In the foregoing effort at analysis there is no complete allegiance to any one of the competing theories current in the conflicts of laws. Nor has there been a complete rejection of any one theory. Each, in particular areas of law, and each, with respect to particular rules of law, offers valuable insights into what courts in fact do in deciding multistate cases. To some extent, they also offer valuable insights into what courts ought to do. Anomalies, however, are inevitable, and, therefore, injustice, if any one of the theories is applied rigorously to each of the many situations confronting the courts. In this very difficult and still inchoate field of law a case-by-case development of rules is necessary in order to elicit or establish sound principles. Such a rational approach must be attempted if adjudication is not to be limited to ad hoc determinations. The objective is to achieve justice in a particular case and cases of like kind, avoiding ideology, on the one hand, and particularistic result-oriented determinations, on the other (see Cavers, op. cit., pp. 121-128). As for the precedents, in none of the recent landmark cases in this court did the court purport to enact any code of conflicts rules but to decide the cases before it in the light of modern creative reasoning in this troubled area. The instant case presents another facet of the problem and an effort to accommodate the developments thus far established to its resolution. On the views expressed here, in this case and similar cases that may arise, involving predominantly localized activity, the situs rule with regard to limitations of recovery, extant at the time of the accident, ought to be applied.

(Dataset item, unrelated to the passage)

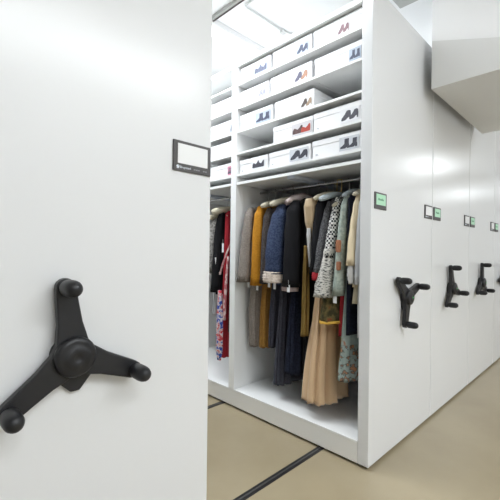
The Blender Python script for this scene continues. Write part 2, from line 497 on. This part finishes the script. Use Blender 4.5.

Accordingly, I dissent and vote to reverse the order dismissing the affirmative defense.
*34Chief Judge Fuld and Judges Burke and Bergan concur with Judge Keating ; Judge Breitel dissents and votes to reverse in an opinion in which Judge Jasen concurs; Judge Scileppi dissents and votes to reverse on the authority of Dym v. Gordon (16 NY 2d 120).
Order affirmed, with costs. Question certified answered in the affirmative.
. This is true even where, as here, the domestic civil law rule is incorporated in the State Constitution. Like statutes, constitutional provisions are almost always intended to apply only to acts within the territory. Absent an express choice-of-law provision, they are deemed intended as plenary within a territory and nonfunctioning outside the territory (e.g., McKinney’s Cons. Laws of N. Y., Book 1, Statutes, § 149, and cases cited).
. Dalton v. McLean (137 Me. 4) is of interest in this regard. In the Dalton case, the Supreme Judicial Court of Maine accepted the rule that whether a claim for damages for tort survives the death of the tort-feasor is determined by the place of the wrong. Nevertheless, it refused to apply a statute of New Brunswick (the situs of the accident) which retroactively provided for the survival of actions, on the ground that the retroactive feature violated the public policy of Maine (citing Loucks v. Standard Oil Co., 224 N. Y. 99). The court noted the undesirability of subjecting administrations of estates to liability under statutes enacted after the death of the tort-feasor.